SET EXERCISE >>
Find and copy lines holding "were".

RECORD EXCERPTS >>
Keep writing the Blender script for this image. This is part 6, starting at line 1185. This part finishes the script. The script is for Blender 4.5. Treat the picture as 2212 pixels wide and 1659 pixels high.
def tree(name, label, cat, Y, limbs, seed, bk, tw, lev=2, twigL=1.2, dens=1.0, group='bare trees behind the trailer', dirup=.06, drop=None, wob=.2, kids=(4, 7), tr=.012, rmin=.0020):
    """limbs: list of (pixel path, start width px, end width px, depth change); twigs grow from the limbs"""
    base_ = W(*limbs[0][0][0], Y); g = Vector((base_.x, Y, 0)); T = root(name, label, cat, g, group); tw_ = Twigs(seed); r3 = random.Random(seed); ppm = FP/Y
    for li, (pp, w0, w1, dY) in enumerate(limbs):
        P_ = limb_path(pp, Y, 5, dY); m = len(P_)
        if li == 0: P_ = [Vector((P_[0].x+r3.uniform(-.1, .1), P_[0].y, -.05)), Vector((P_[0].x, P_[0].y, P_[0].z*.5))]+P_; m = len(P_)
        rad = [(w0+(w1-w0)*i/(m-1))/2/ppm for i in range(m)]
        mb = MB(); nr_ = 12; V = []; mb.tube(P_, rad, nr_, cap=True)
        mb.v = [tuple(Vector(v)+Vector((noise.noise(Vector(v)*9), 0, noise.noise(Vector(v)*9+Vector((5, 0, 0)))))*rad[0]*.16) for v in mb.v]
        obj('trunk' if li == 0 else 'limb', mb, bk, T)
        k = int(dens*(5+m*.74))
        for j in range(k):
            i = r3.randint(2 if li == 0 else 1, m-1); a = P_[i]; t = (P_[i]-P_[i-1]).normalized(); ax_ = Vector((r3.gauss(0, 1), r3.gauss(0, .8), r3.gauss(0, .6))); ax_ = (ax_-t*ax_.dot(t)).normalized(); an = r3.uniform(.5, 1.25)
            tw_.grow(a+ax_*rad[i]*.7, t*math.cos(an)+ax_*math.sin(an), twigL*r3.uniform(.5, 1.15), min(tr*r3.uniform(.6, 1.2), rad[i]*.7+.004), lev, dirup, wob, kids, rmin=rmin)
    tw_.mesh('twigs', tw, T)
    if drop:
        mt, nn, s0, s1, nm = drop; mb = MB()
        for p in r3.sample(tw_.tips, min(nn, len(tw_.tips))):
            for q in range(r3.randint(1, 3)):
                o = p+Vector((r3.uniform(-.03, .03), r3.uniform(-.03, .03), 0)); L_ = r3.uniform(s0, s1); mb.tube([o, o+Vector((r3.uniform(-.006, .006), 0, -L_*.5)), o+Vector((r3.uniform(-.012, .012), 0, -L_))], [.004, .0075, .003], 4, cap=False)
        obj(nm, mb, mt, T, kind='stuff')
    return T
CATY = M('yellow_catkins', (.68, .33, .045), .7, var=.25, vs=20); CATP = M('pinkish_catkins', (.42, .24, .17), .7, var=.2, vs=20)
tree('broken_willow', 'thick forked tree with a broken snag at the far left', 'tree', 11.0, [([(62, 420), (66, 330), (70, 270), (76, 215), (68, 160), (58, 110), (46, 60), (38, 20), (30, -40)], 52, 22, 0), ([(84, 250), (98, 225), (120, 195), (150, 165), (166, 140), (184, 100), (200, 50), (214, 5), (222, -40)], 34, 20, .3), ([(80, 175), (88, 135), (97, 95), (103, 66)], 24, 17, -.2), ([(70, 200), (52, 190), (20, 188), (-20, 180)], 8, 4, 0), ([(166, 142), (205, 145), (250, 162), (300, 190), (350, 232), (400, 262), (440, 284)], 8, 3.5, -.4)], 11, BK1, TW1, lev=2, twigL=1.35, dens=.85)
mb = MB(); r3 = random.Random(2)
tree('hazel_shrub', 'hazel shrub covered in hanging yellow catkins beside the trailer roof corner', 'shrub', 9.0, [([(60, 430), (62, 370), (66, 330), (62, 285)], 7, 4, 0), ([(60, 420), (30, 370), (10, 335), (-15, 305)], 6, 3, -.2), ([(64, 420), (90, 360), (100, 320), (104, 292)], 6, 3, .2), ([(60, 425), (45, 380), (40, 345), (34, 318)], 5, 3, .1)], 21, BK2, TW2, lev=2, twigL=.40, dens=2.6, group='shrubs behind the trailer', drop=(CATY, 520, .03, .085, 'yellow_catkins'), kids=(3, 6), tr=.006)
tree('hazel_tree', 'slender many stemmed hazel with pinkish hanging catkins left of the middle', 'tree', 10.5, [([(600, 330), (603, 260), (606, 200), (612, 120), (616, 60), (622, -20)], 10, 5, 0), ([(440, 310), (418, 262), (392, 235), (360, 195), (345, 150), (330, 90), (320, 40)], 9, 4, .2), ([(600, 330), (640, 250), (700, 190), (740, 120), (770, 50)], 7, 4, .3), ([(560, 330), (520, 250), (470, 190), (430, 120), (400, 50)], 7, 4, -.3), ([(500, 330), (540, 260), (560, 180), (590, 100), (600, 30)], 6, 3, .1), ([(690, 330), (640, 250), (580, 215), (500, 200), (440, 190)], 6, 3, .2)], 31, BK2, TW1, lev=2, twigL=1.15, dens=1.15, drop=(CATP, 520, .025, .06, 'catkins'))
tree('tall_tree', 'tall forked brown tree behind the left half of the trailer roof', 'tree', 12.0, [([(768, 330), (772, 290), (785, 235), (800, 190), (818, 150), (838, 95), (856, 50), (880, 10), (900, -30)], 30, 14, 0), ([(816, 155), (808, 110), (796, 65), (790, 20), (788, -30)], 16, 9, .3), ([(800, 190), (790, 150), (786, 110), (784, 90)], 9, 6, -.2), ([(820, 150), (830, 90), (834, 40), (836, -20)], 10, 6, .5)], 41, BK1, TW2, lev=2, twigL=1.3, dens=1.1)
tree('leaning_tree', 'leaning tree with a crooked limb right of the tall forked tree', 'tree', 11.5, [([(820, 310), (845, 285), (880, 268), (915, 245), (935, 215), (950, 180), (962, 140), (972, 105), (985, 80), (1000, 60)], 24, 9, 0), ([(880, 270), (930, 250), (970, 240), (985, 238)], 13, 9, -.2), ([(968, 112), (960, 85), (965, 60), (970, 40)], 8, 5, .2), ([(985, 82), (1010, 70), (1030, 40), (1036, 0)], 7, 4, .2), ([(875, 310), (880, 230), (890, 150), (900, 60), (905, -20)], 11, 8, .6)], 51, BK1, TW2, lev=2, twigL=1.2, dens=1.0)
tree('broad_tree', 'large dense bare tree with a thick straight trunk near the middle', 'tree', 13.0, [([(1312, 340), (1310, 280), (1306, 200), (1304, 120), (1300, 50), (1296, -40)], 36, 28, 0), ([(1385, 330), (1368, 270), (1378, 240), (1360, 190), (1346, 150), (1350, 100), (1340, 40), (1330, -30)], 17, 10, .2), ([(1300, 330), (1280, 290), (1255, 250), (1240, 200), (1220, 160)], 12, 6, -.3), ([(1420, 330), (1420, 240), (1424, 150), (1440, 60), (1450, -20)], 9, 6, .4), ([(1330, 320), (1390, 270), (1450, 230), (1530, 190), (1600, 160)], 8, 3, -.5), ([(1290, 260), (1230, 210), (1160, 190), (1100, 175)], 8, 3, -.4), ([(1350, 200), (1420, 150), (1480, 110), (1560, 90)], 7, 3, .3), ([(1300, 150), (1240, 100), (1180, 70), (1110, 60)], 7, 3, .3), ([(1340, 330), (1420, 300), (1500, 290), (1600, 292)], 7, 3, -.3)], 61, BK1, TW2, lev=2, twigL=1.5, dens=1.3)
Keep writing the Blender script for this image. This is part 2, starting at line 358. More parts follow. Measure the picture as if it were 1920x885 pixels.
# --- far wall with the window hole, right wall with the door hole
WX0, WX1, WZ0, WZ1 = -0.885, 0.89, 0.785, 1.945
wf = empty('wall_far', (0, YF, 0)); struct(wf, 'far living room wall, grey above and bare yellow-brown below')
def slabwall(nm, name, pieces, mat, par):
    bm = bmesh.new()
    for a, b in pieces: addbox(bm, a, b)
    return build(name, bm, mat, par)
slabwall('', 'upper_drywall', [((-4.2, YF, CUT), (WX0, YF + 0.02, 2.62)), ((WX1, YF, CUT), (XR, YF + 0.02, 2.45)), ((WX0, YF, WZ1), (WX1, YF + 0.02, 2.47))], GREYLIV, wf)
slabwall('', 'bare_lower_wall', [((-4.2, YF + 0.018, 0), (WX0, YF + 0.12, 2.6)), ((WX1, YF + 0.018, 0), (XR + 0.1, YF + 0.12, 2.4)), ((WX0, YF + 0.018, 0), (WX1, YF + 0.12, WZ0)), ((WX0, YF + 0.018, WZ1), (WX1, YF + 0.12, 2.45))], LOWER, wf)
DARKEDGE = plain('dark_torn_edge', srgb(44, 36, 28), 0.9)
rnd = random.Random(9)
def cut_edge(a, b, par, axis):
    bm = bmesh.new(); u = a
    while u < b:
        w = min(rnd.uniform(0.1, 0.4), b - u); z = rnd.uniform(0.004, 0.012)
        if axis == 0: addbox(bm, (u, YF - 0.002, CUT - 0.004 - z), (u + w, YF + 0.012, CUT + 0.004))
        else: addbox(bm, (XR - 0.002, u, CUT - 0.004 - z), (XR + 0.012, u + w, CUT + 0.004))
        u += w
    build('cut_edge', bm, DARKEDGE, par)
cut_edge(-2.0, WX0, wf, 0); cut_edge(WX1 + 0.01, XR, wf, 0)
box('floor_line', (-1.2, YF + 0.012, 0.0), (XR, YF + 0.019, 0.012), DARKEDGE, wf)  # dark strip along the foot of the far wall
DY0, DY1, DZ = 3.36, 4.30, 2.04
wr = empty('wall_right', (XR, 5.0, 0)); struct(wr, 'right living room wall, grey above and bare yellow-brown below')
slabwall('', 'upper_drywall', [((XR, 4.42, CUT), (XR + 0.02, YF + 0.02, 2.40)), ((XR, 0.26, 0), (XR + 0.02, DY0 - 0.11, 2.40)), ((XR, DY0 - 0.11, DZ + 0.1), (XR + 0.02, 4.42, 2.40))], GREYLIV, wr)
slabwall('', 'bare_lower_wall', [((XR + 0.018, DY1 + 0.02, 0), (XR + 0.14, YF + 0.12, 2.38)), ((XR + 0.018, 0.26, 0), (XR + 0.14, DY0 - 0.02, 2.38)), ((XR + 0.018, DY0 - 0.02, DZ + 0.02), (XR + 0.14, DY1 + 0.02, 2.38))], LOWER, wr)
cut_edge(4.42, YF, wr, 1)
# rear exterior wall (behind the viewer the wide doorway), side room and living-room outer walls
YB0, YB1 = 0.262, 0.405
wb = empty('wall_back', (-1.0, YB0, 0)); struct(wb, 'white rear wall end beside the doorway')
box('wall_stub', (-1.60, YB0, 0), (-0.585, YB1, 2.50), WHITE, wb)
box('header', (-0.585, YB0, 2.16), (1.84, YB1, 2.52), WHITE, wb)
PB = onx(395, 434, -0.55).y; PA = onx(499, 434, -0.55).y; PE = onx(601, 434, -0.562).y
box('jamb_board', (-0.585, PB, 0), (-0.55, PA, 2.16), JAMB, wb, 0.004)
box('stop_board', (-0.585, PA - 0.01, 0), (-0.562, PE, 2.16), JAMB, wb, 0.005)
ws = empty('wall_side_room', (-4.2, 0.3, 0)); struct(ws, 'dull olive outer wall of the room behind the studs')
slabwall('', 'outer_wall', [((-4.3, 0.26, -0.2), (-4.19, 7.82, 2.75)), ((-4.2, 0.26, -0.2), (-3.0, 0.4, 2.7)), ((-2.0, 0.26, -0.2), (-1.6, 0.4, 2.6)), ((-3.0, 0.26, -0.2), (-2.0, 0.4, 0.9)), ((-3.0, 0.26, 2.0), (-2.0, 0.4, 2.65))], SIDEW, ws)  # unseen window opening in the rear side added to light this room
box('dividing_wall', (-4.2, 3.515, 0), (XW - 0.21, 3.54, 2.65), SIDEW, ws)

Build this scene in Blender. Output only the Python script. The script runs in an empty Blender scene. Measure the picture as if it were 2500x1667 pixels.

COMPLETE RESPONSE >>
Keep writing the Blender script for this image. This is part 2, starting at line 358. More parts follow. Measure the picture as if it were 1920x885 pixels.
Build this scene in Blender. Output only the Python script. The script runs in an empty Blender scene. Measure the picture as if it were 2500x1667 pixels.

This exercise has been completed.